» **CHALLENGE**
Which lines come from the start of the records through the line that holds "SC.camera = camo"? Write them out word for word.

» **DATA PROVIDED**
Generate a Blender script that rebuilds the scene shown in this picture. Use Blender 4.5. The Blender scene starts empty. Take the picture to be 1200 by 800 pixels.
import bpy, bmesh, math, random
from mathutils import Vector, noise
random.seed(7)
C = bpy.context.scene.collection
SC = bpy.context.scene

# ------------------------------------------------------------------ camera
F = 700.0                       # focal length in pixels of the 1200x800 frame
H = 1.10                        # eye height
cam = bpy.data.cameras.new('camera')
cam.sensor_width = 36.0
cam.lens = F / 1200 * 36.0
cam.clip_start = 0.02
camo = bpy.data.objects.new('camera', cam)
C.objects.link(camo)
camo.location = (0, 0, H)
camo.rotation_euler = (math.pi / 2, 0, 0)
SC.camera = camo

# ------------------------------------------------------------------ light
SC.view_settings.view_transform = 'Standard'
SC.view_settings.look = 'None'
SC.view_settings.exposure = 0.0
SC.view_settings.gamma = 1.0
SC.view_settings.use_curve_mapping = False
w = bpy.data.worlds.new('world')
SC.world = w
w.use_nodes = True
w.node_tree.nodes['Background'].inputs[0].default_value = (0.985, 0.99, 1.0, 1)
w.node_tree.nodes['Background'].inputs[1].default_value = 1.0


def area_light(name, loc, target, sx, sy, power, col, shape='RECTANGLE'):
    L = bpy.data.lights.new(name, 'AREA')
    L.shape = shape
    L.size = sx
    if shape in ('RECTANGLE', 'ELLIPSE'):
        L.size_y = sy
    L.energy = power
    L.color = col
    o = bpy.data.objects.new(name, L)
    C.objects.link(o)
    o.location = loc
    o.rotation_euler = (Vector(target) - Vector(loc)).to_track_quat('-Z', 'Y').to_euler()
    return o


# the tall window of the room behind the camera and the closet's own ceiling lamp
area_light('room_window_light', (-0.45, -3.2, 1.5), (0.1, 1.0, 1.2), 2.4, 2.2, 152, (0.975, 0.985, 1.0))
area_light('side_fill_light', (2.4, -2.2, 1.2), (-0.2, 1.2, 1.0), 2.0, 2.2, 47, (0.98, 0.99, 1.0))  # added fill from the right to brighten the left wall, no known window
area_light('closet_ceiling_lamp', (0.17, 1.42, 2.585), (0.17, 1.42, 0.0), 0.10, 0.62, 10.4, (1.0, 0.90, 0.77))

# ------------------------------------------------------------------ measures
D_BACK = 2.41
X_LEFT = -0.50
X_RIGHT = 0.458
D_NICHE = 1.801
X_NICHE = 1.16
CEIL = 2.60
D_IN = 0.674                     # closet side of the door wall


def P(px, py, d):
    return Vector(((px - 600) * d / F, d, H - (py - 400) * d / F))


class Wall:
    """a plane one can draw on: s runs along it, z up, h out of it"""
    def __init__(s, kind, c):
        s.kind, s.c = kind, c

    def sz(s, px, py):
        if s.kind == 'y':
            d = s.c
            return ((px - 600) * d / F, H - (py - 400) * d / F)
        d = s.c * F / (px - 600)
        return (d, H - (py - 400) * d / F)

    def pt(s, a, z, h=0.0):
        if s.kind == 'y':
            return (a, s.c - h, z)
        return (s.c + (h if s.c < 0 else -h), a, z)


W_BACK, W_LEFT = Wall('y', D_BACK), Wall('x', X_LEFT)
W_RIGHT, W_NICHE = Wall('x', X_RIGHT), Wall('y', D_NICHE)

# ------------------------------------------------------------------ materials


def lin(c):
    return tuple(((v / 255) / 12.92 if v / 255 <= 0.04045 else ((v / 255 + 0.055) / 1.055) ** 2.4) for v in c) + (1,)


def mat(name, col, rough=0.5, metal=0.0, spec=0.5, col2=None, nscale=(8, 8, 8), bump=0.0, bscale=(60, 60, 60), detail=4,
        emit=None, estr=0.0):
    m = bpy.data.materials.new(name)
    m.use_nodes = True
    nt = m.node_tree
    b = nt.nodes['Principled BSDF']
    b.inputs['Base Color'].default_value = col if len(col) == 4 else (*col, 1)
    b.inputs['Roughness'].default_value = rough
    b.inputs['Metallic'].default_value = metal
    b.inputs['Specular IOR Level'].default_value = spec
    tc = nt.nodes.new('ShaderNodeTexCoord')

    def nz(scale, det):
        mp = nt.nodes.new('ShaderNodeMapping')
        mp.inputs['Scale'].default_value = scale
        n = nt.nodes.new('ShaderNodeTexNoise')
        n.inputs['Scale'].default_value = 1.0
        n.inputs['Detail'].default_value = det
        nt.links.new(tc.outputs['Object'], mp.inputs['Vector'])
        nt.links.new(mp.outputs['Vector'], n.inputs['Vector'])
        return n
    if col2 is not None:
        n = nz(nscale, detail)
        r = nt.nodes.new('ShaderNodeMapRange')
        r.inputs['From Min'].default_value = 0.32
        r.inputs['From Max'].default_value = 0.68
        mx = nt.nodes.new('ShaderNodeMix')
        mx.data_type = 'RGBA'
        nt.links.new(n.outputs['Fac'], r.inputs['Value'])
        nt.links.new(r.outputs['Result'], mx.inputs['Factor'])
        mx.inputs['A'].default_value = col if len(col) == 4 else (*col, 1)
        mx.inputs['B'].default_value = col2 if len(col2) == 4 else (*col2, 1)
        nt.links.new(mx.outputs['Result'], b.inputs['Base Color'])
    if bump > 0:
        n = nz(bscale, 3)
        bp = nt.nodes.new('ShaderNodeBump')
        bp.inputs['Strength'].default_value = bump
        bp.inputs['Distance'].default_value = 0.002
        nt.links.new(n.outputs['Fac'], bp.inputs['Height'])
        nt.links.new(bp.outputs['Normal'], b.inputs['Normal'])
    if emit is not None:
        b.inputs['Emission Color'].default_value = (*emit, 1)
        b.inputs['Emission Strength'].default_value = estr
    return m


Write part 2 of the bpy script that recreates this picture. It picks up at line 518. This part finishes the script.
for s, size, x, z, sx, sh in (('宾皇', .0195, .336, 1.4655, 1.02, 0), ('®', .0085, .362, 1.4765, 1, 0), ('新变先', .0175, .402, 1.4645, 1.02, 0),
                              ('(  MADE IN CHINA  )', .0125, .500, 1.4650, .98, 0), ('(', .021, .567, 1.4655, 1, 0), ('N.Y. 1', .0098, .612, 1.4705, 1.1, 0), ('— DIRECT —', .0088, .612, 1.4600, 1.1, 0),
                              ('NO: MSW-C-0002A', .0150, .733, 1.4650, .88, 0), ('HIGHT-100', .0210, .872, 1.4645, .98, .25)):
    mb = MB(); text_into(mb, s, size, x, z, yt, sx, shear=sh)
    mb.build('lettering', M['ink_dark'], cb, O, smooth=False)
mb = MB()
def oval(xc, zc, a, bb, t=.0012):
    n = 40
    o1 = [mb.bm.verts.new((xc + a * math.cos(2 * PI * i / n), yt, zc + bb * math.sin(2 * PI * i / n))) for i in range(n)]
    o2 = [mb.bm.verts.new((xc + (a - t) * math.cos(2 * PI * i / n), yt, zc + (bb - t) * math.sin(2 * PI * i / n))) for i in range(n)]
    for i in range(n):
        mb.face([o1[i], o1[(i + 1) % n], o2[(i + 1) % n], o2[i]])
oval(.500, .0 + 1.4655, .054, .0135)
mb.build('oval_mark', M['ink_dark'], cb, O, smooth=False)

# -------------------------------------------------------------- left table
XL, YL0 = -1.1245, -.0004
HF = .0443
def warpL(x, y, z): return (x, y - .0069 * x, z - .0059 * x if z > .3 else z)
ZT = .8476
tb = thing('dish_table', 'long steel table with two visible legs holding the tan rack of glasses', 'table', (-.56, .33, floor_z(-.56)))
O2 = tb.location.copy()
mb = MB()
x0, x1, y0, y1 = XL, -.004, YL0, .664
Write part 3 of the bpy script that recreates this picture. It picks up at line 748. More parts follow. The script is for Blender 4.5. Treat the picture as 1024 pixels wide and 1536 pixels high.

» **FULL OUTPUT**
Generate a Blender script that rebuilds the scene shown in this picture. Use Blender 4.5. The Blender scene starts empty. Take the picture to be 1200 by 800 pixels.
import bpy, bmesh, math, random
from mathutils import Vector, noise
random.seed(7)
C = bpy.context.scene.collection
SC = bpy.context.scene

# ------------------------------------------------------------------ camera
F = 700.0                       # focal length in pixels of the 1200x800 frame
H = 1.10                        # eye height
cam = bpy.data.cameras.new('camera')
cam.sensor_width = 36.0
cam.lens = F / 1200 * 36.0
cam.clip_start = 0.02
camo = bpy.data.objects.new('camera', cam)
C.objects.link(camo)
camo.location = (0, 0, H)
camo.rotation_euler = (math.pi / 2, 0, 0)
SC.camera = camo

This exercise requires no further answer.